This volume is a collection of essays published during the past forty years by Dr. Jaramillo, a former president of the Quito branch of the Casa de la Cultura Ecuatoriana. Perhaps the best section is the one that deals with some of the diplomatic aspects of the Rio de Janeiro Protocol of 1942. But, if the author is rightly indignant at the way in which Ecuador was then sacrificed to satisfy the appetite of Peruvian imperialism—ultimately based on the concept of the Tahuantinsuyo— it is queer that he should battle in favor of the Quichua nationality of pre-Incaic Ecuadorians, so much the more as sixteenth-century sources prove that such was not the case. But, in Dr. Jaramillo’s opinion, “sólo la leyenda responde con exactitud . . . a la verdad del pasado” (p. 248).

The author is convincing in his controversy with some Peruvian writers, such as Luis Valcárcel, about the quiteño birth of Atahualpa. Yet, this would suffice only for proclaiming that Inca as a local hero in Quito. Still, he was the head of the Peruvian empire, which, incidentally, never included all of present-day Ecuador. I do not see, therefore, how he could be regarded as the father of Ecuadorian nationality.

Of course, Dr. Jaramillo invokes in his favor the authority of Father Juan de Velasco. Forty years ago the late Jacinto Jijón y Caamaño convincingly proved that Velasco’s work should not be considered as a reliable source. But Dr. Jaramillo will not accept this dictum, and among others cites “linguistic authorities” that prove that the ancient inhabitants of Ecuador were Assyrians (p. 217), and the Chimus, Chinese (p. 240). He also reproduces the ideas of sixteenth and seventeenthcentury scholastic chroniclers about the Hebrews and Carthaginians in America (pp. 273-274). In the light of all this, it is impossible—on the sole authority of Father Velasco and in the face of serious historical and the latest archaeological knowledge— to accept Dr. Jaramillo’s thesis of a Reino de Quito, including a territory even greater than present day Ecuador, previous to Spanish or even Inca conquest. Anyway, it sounds perfectly absurd nowadays to speak of a “litoral quiteño” (p. 334), or of the “provincia quiteña de Guayaquil” (p. 142).

Dr. Jaramillo has strong Bolívarian prejudices. Thus, referring to the antecedents of the Guayaquil meeting, he writes: “Como se ve, mientras Bolívar y Sucre no tenían otro objetivo durante la campaña de Quito, que asegurar por todos los medios la eficiencia del ejército y acopiar los recursos necesarios para asegurar el triunfo, San Martín y sus hombres de confianza residentes en Guayaquil, sólo se preocupaban de conspirar a la sombra para llegar a cumplir su obsesión: anexar la Provincia de Guayaquil al Perú” (pp. 352-353).

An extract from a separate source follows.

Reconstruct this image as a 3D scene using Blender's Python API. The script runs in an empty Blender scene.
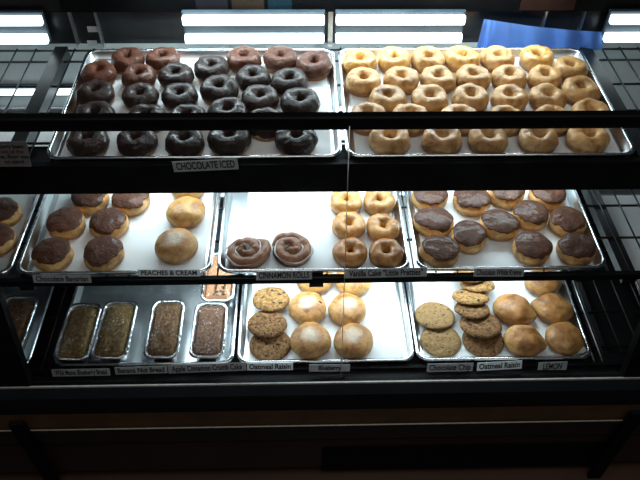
import bpy, bmesh, math, random
from mathutils import Vector, Matrix, noise
rnd = random.Random(7)
S = bpy.context.scene
C = S.collection
PI = math.pi
S.view_settings.view_transform = 'Standard'
S.view_settings.look = 'None'
S.view_settings.exposure = 0.0

# ------------------------------------------------------------------ camera
F = 675.7
pitch, yaw, roll = math.radians(46.34), math.radians(2.05), math.radians(0.90)
CZ = 1.90
EYE = Vector((0, 0, CZ))
cp, sp = math.cos(pitch), math.sin(pitch)
r0, f0, u0 = Vector((1, 0, 0)), Vector((0, cp, -sp)), Vector((0, sp, cp))
r1 = r0 * math.cos(roll) + u0 * math.sin(roll)
u1 = -r0 * math.sin(roll) + u0 * math.cos(roll)
My = Matrix(((math.cos(yaw), math.sin(yaw), 0), (-math.sin(yaw), math.cos(yaw), 0), (0, 0, 1)))
CR, CU, CF = My @ r1, My @ u1, My @ f0
cam = bpy.data.cameras.new('camera'); camo = bpy.data.objects.new('camera', cam); C.objects.link(camo)
cam.sensor_width = 36; cam.lens = F * 36 / 640; cam.clip_start = 0.02
m = Matrix.Identity(4)
for i in range(3):
    m[i][0] = CR[i]; m[i][1] = CU[i]; m[i][2] = -CF[i]; m[i][3] = EYE[i]
camo.matrix_world = m
S.camera = camo

def ray(px, py): return CF + CR * ((px - 320) / F) - CU * ((py - 240) / F)
def at_z(px, py, z):
    d = ray(px, py); return EYE + d * ((z - CZ) / d.z)
def at_y(px, py, y):
    d = ray(px, py); return EYE + d * (y / d.y)

RIM = [CZ - .9564, CZ - 1.1901, CZ - 1.4563]        # height of the pan rims on the three shelves
YF = [1.1691, 1.0372, 0.9608]                       # front of the pans on the three shelves
PH = .025                                           # pan height
FLOOR = [r - PH + .0016 for r in RIM]               # inside floor of the pans

# ------------------------------------------------------------------ materials
def mat(name, color=(.5, .5, .5), rough=.5, metal=0., spec=.5, coat=0., **k):
    M = bpy.data.materials.new(name); M.use_nodes = True
    nt = M.node_tree; b = nt.nodes['Principled BSDF']
    b.inputs['Base Color'].default_value = (*color, 1); b.inputs['Roughness'].default_value = rough
    b.inputs['Metallic'].default_value = metal; b.inputs['Specular IOR Level'].default_value = spec
    b.inputs['Coat Weight'].default_value = coat; b.inputs['Coat Roughness'].default_value = .15
    if 'emit' in k:
        b.inputs['Emission Color'].default_value = (*k['emit'], 1); b.inputs['Emission Strength'].default_value = k['es']
    return M, nt, b
def N(nt, t, **k):
    n = nt.nodes.new(t)
    for a, v in k.items():
        if a in n.inputs: n.inputs[a].default_value = v
        else: setattr(n, a, v)
    return n
def coords(nt, scale=1.0, rand=True):
    tc = N(nt, 'ShaderNodeTexCoord'); oi = N(nt, 'ShaderNodeObjectInfo')
    mp = N(nt, 'ShaderNodeVectorMath', operation='MULTIPLY_ADD')
    mp.inputs[1].default_value = (scale,) * 3
    nt.links.new(tc.outputs['Object'], mp.inputs[0])
    if rand:
        ml = N(nt, 'ShaderNodeMath', operation='MULTIPLY'); ml.inputs[1].default_value = 53.0
        nt.links.new(oi.outputs['Random'], ml.inputs[0]); nt.links.new(ml.outputs[0], mp.inputs[2])
    return mp.outputs[0], tc, oi
def ramp(nt, stops):
    r = N(nt, 'ShaderNodeValToRGB'); e = r.color_ramp.elements
    while len(e) < len(stops): e.new(.5)
    for i, (p, c) in enumerate(stops): e[i].position = p; e[i].color = (*c, 1)
    return r
def bump(nt, b, h, strength=.3, dist=.002):
    bm_ = N(nt, 'ShaderNodeBump'); bm_.inputs['Strength'].default_value = strength; bm_.inputs['Distance'].default_value = dist
    nt.links.new(h, bm_.inputs['Height']); nt.links.new(bm_.outputs[0], b.inputs['Normal'])
def noisy(name, c1, c2, scale, rough=.5, metal=0., bs=.25, bd=.002, coat=0., spec=.5, detail=4, lo=.35, hi=.65):
    M, nt, b = mat(name, c1, rough, metal, spec, coat)
    v, tc, oi = coords(nt)
    n = N(nt, 'ShaderNodeTexNoise', Scale=scale, Detail=detail)
    nt.links.new(v, n.inputs['Vector'])
    r = ramp(nt, [(lo, c1), (hi, c2)])
    nt.links.new(n.outputs['Fac'], r.inputs[0]); nt.links.new(r.outputs[0], b.inputs['Base Color'])
    if bs: bump(nt, b, n.outputs['Fac'], bs, bd)
    return M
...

This statement is based on two documents. The first one, a letter by San Martín to the Government of Guayaquil, only says: ‘‘el Perú. . . mirará como interés propio la independencia, dignidad y prosperidad de Guayaquil” (p. 350). The second one is a letter written by Bolívar and contains the following: “si en último resultado nos creemos autorizados para emplear la fuerza en contener al Perú en sus límites y en hacer volver a entrar a Guayaquil en los de Colombia, es también mi opinión que debemos emplear esta fuerza lo más prontamente posible” (p. 352). Yet, Guayaquil had never before belonged to Colombia.

In his defense of José de La Mar, Dr. Jaramillo does not even attempt to prove his most important argument, that the aforementioned Gran Mariscal fought at Tarqui for Ecuador’s independence. And finally, in his last essay, on the discovery of the Amazon River, he fails to take into account the study written fifteen years before by his compatriot Raúl Reyes, probably the best treatment of the intricate question, whether or not Orellana was a traitor to Gonzalo Pizarro.

Apparently, there is more legend than history in this book.